The Marikana massacre will forever remain an indelible stain on conscience of the ANC government. It was a day when the police service took their guns and turned them towards civilians, in a cowardly show of force that had nothing to do with the maintenance of law and order. The events of that day were a horrific reminder that has lost its way as law enforcement agency and unless urgent steps are taken to reform it, the chances of having another Marikana remain high.

Eleven years after that day of infamy, justice for the families and relatives of the deceased has been slow and elusive. No one has been held accountable for the decisions that were taken on that day nor has anyone been held liable for the subsequent loss of life that happened. This is despite the fact that the state spent tens of millions of rand on the Farlam Commission’s inquiry into the massacre.

If the ANC government cares for the victims’ families, they should publicly explain the progress that they have made in implementing the Commission’s recommendations and why no one has been held accountable to date for the massacre. Anything less will be unacceptable and an affront to the victim’s families who are yet to recover from this terrible tragedy.

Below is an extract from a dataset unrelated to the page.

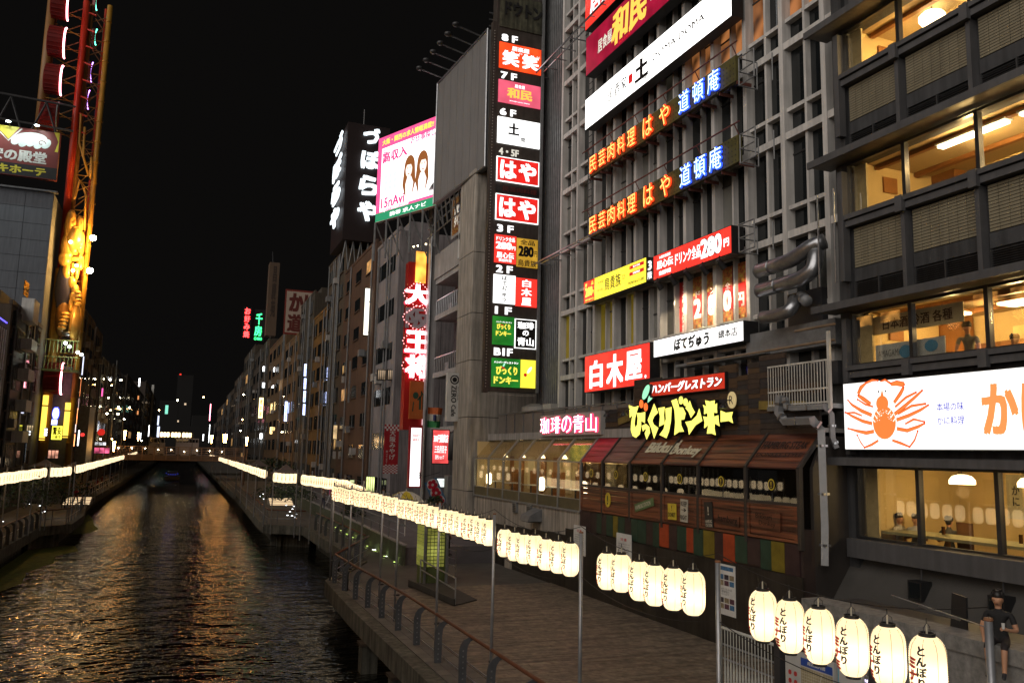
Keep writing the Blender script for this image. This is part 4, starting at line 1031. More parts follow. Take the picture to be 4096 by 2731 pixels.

Most importantly, the ANC government must provide an urgent update on the progress made to compensate the victims’ families. Breadwinners were killed in August 2012 and clarity is needed on the steps that have been taken to support and compensate the families of the victims.

This blight on our constitutional democracy must never be forgotten. The brutal killings at Marikana were akin to the violence that the apartheid government unleashed on those who were fighting for freedom.